13. It is held in that case that Section 25B of the Act only clarifies the

position that if any arrears of rent are received in subsequent year, the same

will be taxed in the year of receipt. Once we proceed on this basis, the

obvious conclusion would be that the arrears of rent received in the

assessment year 2000-01 would not relate to the previous years and are to be

taxed in that year. For this reason, as far as these assessment years are

concerned, the Tribunal was right in holding that the arrears of rent received

in the assessment year 2000-01 could not be spread over the previous years,

i.e., 1996-97 to 1999-2000. The question of law, thus, framed is answered in

favour of the assessee and against the Revenue.

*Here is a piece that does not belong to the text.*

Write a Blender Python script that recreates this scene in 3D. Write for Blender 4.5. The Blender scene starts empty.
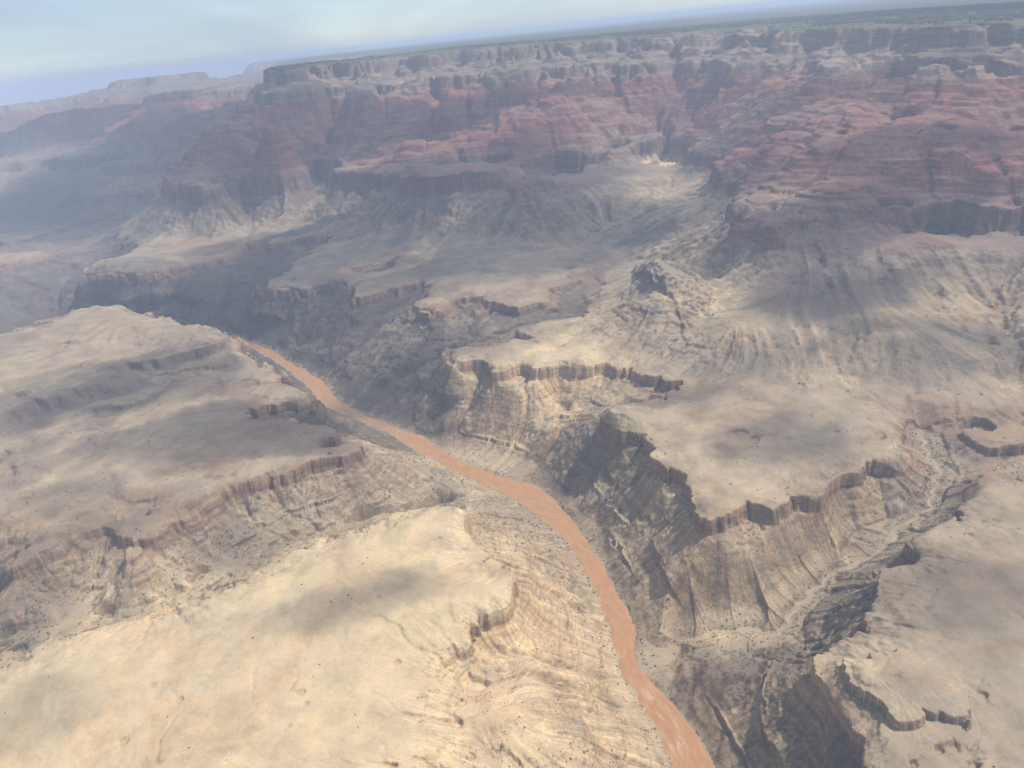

14. In view of the aforesaid and having regard to the provisions of Section

25B of the Act, the amount received as arrears of rent could be taxed at the

hands of the assessee in the assessment year 2000-01. However, the

Assessing Officer chose not to include the said arrears in the income of the

assessee in the said assessment year. Therefore, in this year this question has

not even fallen for consideration. Had the issue been alive for this assessment

year, we could have given the directions that the amount received should be

exigible to tax in this year. In the absence of any such issue, we cannot pass

any directions.

15. In so far as other issue, which arises in these appeals is concerned, that

relates to the maintenance and other charges paid by the assessee while

computing the ALV of the property. Since this amount was paid by the

assessee, it was rightly held to be deductible from the rent while computing

the ALV. On this aspect we are of the opinion that no question of law arises.

These appeals are accordingly dismissed.

(A.K. SIKRI) JUDGE

(M.L. MEHTA) JUDGE JANUARY 25, 2011 HP.